C4WS grew; gradually, in the number of guests it could accommodate because we are limited by the size of the smallest of the seven churches (we are now one of these) in the weekly cycle, and in the length of the season which is now from November to March inclusive. Because of the size constraint, the emphasis has been on expanding the welfare support that we give to guests. This now includes individual help in securing benefits entitlements; obtaining documents; English classes and help on the road to finding sustainable accommodation. For many, and especially migrants from the EEA this means finding a job. They have no right to claim benefits or housing and if they are to find somewhere to live they must be able to demonstrate that they have a wage and be able to put down a deposit for rent. We have a Hardship Fund (generously started and kept topped up by an anonymous sporting celebrity who walked into the Bloomsbury Central Baptist Church one day and put down £10,000), but the work of our Jobs Club is  vital; with the help of volunteers from local businesses we establish what skills a guest has; what jobs he (usually, although about 10-15% are women) should look for; how best to present himself in a CV and interview (including mock interviews), and even the suit, if appropriate,  to wear for an interview. We also organise mentors for guests who have found a job or sustainable accommodation, to help in the first months and make sure things do not slip, and the guest find himself in trouble again.

 The most significant development for C4Ws  this season has been the establishment of a hosting scheme “Home from Home” whereby people have a guest to stay with them while for example, an ex-guest in work, but needing time to save for a deposit, can put most of his wages to that deposit; or an asylum seeker waiting for a decision. Taking these guests out of the shelter makes room for others who can receive the more intensive attention that shelter guests enjoy (which is not quite the word for what can be quite a gruelling experience; we have high expectations of our guests in order to achieve the best for them)

We are excited that Councillor Richard Cotton, this year's mayor of Camden, has chosen C4WS as his charity of the year.

Two years ago we received notice from the Housing Association lessee of a house which we owned in Camden Road. Initial consternation has been reversed as the house has been transformed into a endowment fund  of some £1.5m the income from which, entirely separate from C4WS, has to be  used for families in difficulties in Camden. We identified a need for after school care for families living in Camden’s temporary hostels. In these a family of four must share a room and communal bathroom and kitchen; a larger family has two rooms. The corridor is the only place for children to play.

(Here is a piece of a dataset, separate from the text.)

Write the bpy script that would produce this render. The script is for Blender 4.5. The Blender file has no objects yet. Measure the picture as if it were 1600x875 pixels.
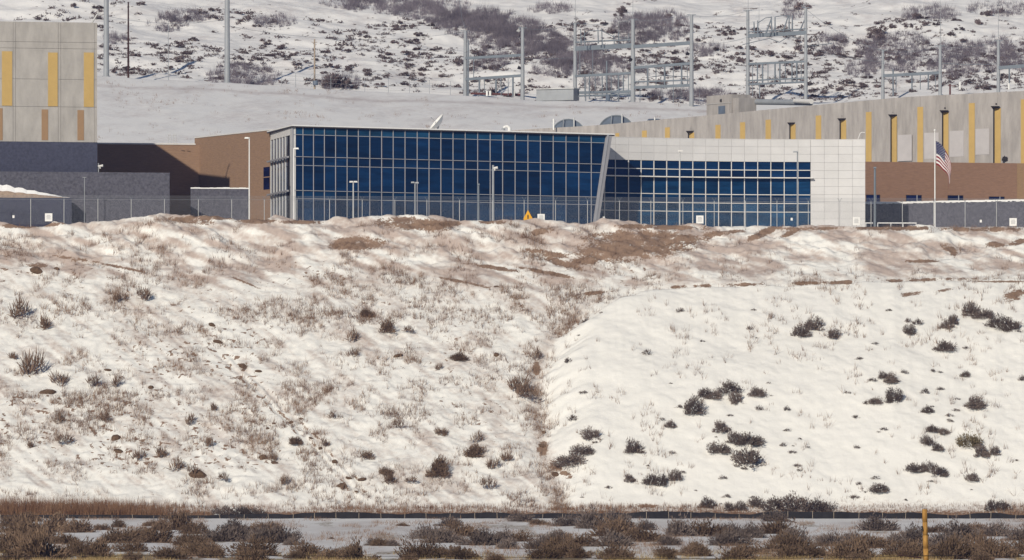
import bpy, math, random
import numpy as np
from mathutils import Vector

# ------------------------------------------------------------------ camera, light, exposure
SC = bpy.context.scene
COL = SC.collection
F = 9474.0            # focal length in pixels of the 1600 px wide photograph
HZ = 692.0            # image row of the horizon (eye level)
cam_d = bpy.data.cameras.new("camera"); cam = bpy.data.objects.new("camera", cam_d); COL.objects.link(cam)
cam_d.sensor_width = 36.0; cam_d.lens = F * 36.0 / 1600.0
cam_d.shift_y = (HZ - 437.5) / 1600.0
cam_d.clip_start = 1.0; cam_d.clip_end = 6000.0
cam.location = (0, 0, 0); cam.rotation_euler = (math.radians(90), 0, 0)
SC.camera = cam

SUN_AZ = math.radians(22)      # left of and behind the camera
SUN_EL = math.radians(24)
world = bpy.data.worlds.new("World"); SC.world = world; world.use_nodes = True
wn = world.node_tree
bg = wn.nodes["Background"]
sky = wn.nodes.new("ShaderNodeTexSky"); sky.sky_type = 'NISHITA'; sky.sun_disc = False
sky.sun_elevation = SUN_EL; sky.sun_rotation = math.pi + SUN_AZ
sky.altitude = 1500; sky.air_density = 1.0; sky.dust_density = 0.3; sky.ozone_density = 2.0
wn.links.new(sky.outputs[0], bg.inputs[0]); bg.inputs[1].default_value = 0.068
sl = bpy.data.lights.new("sun", 'SUN'); sun = bpy.data.objects.new("sun", sl); COL.objects.link(sun)
sl.energy = 3.85; sl.angle = math.radians(0.53); sl.color = (1.0, 0.92, 0.79)
sdir = Vector((math.sin(SUN_AZ) * math.cos(SUN_EL), math.cos(SUN_AZ) * math.cos(SUN_EL), -math.sin(SUN_EL)))
sun.rotation_euler = sdir.to_track_quat('-Z', 'Y').to_euler()
sun.location = (-200, -400, 300)
SC.view_settings.view_transform = 'Standard'; SC.view_settings.look = 'None'
SC.view_settings.exposure = 0.0; SC.view_settings.gamma = 1.0
SC.view_settings.use_curve_mapping = False

random.seed(7); RNG = np.random.default_rng(11)

# ------------------------------------------------------------------ materials
def mat(name, col, rough=0.8, metal=0.0, var=0.12, scale=1.0, bump=0.0, spec=0.3, col2=None, detail=6.0, objvar=0.0, stretch=None):
    m = bpy.data.materials.new(name); m.use_nodes = True
    nt = m.node_tree; b = nt.nodes["Principled BSDF"]
    b.inputs['Roughness'].default_value = rough; b.inputs['Metallic'].default_value = metal
    b.inputs['Specular IOR Level'].default_value = spec
    tc = nt.nodes.new("ShaderNodeTexCoord")
    vec = tc.outputs['Object']
    if stretch:
        mp = nt.nodes.new("ShaderNodeMapping"); mp.inputs['Scale'].default_value = stretch
        nt.links.new(vec, mp.inputs[0]); vec = mp.outputs[0]
    n = nt.nodes.new("ShaderNodeTexNoise"); n.inputs['Scale'].default_value = scale; n.inputs['Detail'].default_value = detail
    n.inputs['Roughness'].default_value = 0.65
    nt.links.new(vec, n.inputs['Vector'])
    r = nt.nodes.new("ShaderNodeValToRGB")
    c2 = col2 if col2 else tuple(c * (1 + var) for c in col)
    c1 = col if col2 else tuple(c * (1 - var) for c in col)
    r.color_ramp.elements[0].position = 0.32; r.color_ramp.elements[1].position = 0.68
    r.color_ramp.elements[0].color = (*c1, 1); r.color_ramp.elements[1].color = (*c2, 1)
    nt.links.new(n.outputs['Fac'], r.inputs[0])
    out = r.outputs[0]
    if objvar:
        oi = nt.nodes.new("ShaderNodeObjectInfo"); mr = nt.nodes.new("ShaderNodeMapRange")
        mr.inputs['To Min'].default_value = 1 - objvar; mr.inputs['To Max'].default_value = 1 + objvar
        nt.links.new(oi.outputs['Random'], mr.inputs['Value'])
        mx = nt.nodes.new("ShaderNodeMix"); mx.data_type = 'RGBA'; mx.blend_type = 'MULTIPLY'; mx.inputs[0].default_value = 1
        nt.links.new(out, mx.inputs[6]); nt.links.new(mr.outputs[0], mx.inputs[7]); out = mx.outputs[2]
    nt.links.new(out, b.inputs['Base Color'])
    if bump:
        bp = nt.nodes.new("ShaderNodeBump"); bp.inputs['Strength'].default_value = bump; bp.inputs['Distance'].default_value = 0.1
        nt.links.new(n.outputs['Fac'], bp.inputs['Height']); nt.links.new(bp.outputs[0], b.inputs['Normal'])
    return m

def snow_ground(name, snow, mudc, dirtc, dirt2, nscale=1.2):
    m = bpy.data.materials.new(name); m.use_nodes = True
    nt = m.node_tree; L = nt.links; b = nt.nodes["Principled BSDF"]
    b.inputs['Roughness'].default_value = 0.85; b.inputs['Specular IOR Level'].default_value = 0.15
    tc = nt.nodes.new("ShaderNodeTexCoord")
    def noise(s, d=8, sc=None):
        v = tc.outputs['Object']
        if sc:
            mp = nt.nodes.new("ShaderNodeMapping"); mp.inputs['Scale'].default_value = sc
            L.new(v, mp.inputs[0]); v = mp.outputs[0]
        n = nt.nodes.new("ShaderNodeTexNoise"); n.inputs['Scale'].default_value = s; n.inputs['Detail'].default_value = d
        n.inputs['Roughness'].default_value = 0.7; L.new(v, n.inputs['Vector']); return n.outputs['Fac']
    def mapr(v, a, c, lo=0.0, hi=1.0):
        r = nt.nodes.new("ShaderNodeMapRange"); r.inputs[1].default_value = a; r.inputs[2].default_value = c
        r.inputs[3].default_value = lo; r.inputs[4].default_value = hi; L.new(v, r.inputs[0]); return r.outputs[0]
    def mixc(f, a, c):
        x = nt.nodes.new("ShaderNodeMix"); x.data_type = 'RGBA'
        L.new(f, x.inputs[0])
        for s, i in ((a, 6), (c, 7)):
            if isinstance(s, tuple): x.inputs[i].default_value = (*s, 1)
            else: L.new(s, x.inputs[i])
        return x.outputs[2]
    def math2(op, a, c):
        x = nt.nodes.new("ShaderNodeMath"); x.operation = op
        for s, i in ((a, 0), (c, 1)):
            if isinstance(s, (int, float)): x.inputs[i].default_value = s
            else: L.new(s, x.inputs[i])
        return x.outputs[0]
    def attr(n):
        a = nt.nodes.new("ShaderNodeAttribute"); a.attribute_name = n; return a.outputs['Fac']
    n1 = noise(nscale); n2 = noise(nscale * 0.22, 5); n3 = noise(nscale * 4, 4)
    base = mixc(mapr(n2, .3, .7), tuple(c * .97 for c in snow), snow)
    mud = math2('ADD', attr('mud'), math2('MULTIPLY', math2('SUBTRACT', n1, 0.5), 1.3))
    mud = math2('MULTIPLY', mapr(mud, 0.12, 0.85), mapr(attr('mud'), 0.0, 0.12))
    base = mixc(mud, base, mixc(mapr(n3, .3, .7), mudc, tuple(min(1, c * 1.25) for c in mudc)))
    dd = math2('ADD', attr('dirt'), math2('MULTIPLY', math2('SUBTRACT', noise(nscale * 2.6, 10), 0.5), 1.5))
    dirt = math2('MULTIPLY', mapr(dd, 0.44, 0.56), mapr(attr('dirt'), 0.0, 0.1))
    base = mixc(dirt, base, mixc(mapr(n3, .3, .7), dirtc, dirt2))
    L.new(base, b.inputs['Base Color'])
    bp = nt.nodes.new("ShaderNodeBump"); bp.inputs['Strength'].default_value = 0.5; bp.inputs['Distance'].default_value = 0.12
    L.new(noise(nscale * 2.0, 8), bp.inputs['Height']); L.new(bp.outputs[0], b.inputs['Normal'])
    return m

def glass(name, col, rough=0.08, spec=0.35):
    m = mat(name, col, rough=rough, var=0.45, scale=0.5, spec=spec, objvar=0.38, stretch=(.35, .35, 2.2))  # stretched colour noise paints streaky reflections into the panes
    m.node_tree.nodes["Principled BSDF"].inputs['Specular Tint'].default_value = (0.25, 0.45, 1.0, 1)
    return m

M = {}
M['bluff'] = snow_ground('snow on the bluff', (0.845, 0.82, 0.76), (0.43, 0.352, 0.305), (0.22, 0.145, 0.10), (0.30, 0.205, 0.145))
M['hill'] = snow_ground('snow on the hill', (0.83, 0.81, 0.78), (0.50, 0.45, 0.43), (0.17, 0.14, 0.13), (0.22, 0.18, 0.165), 0.8)
M['plain'] = snow_ground('snow on the plain', (0.82, 0.79, 0.75), (0.46, 0.40, 0.36), (0.20, 0.145, 0.085), (0.32, 0.24, 0.14), 0.8)
M['concrete'] = mat('pale concrete', (0.365, 0.345, 0.32), 0.9, var=0.14, scale=0.8, bump=0.1, detail=9, stretch=(1, 1, 0.35))
M['concrete2'] = mat('weathered concrete', (0.345, 0.32, 0.30), 0.9, var=0.20, scale=0.9, bump=0.1, detail=9, stretch=(1, 1, 0.22))
M['yellow'] = mat('ochre panel', (0.47, 0.32, 0.115), 0.8, var=0.05, scale=0.8)
M['tan'] = mat('tan panel', (0.30, 0.19, 0.105), 0.8, var=0.05, scale=0.8)
M['brown'] = mat('brown brick', (0.275, 0.178, 0.118), 0.9, var=0.16, scale=2.0, bump=0.2, stretch=(.6, .6, 4), detail=8)
M['brown2'] = mat('red brown brick', (0.235, 0.14, 0.095), 0.9, var=0.16, scale=2.0, bump=0.2, stretch=(.6, .6, 4), detail=8)
M['block'] = mat('grey split block', (0.096, 0.095, 0.115), 0.95, var=0.35, scale=2.6, bump=0.5, detail=8)
M['blockdark'] = mat('dark split block', (0.058, 0.062, 0.092), 0.95, var=0.22, scale=2.6, bump=0.5, detail=8)
M['whitepanel'] = mat('white metal panel', (0.60, 0.59, 0.58), 0.45, var=0.05, scale=0.3, objvar=0.03)
M['joint'] = mat('dark joint', (0.16, 0.155, 0.15), 0.9, var=0.1)
M['joint2'] = mat('panel joint', (0.40, 0.39, 0.375), 0.9, var=0.1)
M['mullion'] = mat('silver mullion', (0.34, 0.345, 0.37), 0.5, var=0.05, spec=0.5)
M['mullionw'] = mat('white mullion', (0.68, 0.66, 0.63), 0.5, var=0.05, spec=0.5)
M['fin'] = mat('grey metal cladding', (0.30, 0.30, 0.32), 0.5, var=0.08, scale=0.4)
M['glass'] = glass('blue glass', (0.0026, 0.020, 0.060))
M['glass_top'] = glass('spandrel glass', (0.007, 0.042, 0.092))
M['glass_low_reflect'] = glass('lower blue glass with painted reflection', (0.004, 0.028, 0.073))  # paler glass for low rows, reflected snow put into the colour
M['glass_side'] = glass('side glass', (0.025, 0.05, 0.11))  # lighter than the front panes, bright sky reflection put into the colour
M['darkglass'] = glass('dark window', (0.006, 0.010, 0.045))
M['interior'] = mat('dark interior', (0.01, 0.012, 0.02), 0.9)
M['roof'] = mat('dark roof edge', (0.05, 0.045, 0.05), 0.7)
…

Encouraged by Camden Council we started a new project CCF (CARIS Camden Families) which has taken over the basement of one hostel and turned it into a play and early learning area for small children who now run around, play with paint and glue and occasionally listen to a story, on Tuesday and Thursday afternoons, while their mums natter in a side room nearby. Having started staffed entirely by volunteers and our own project manager, we now have two part time employees, one qualified which means that we can apply for OFSTED accreditation, and has also freed the manager to start another homework club in another hostel. This was intended for secondary children who find it hard to work in such cramped and (for homework) uncongenial conditions, but the take up has in fact been from primary school children who also have a surprising amount of homework, much off which assumes a parent fluent in English to help. This is often not available and we have another team of volunteers from local businesses who help with reading, writing and maths.

 The Parish does not give financial support to CCF (it does not yet need financial help) but you will I hope have been interested to read of this development. I am very grateful, on behalf of C4WS for all the help the Parish gives to that project.

CARIS Haringey thank us for the generous gifts of food, toiletries, toys and nappies (specially nappies!) and hope to have an update for us later in the year.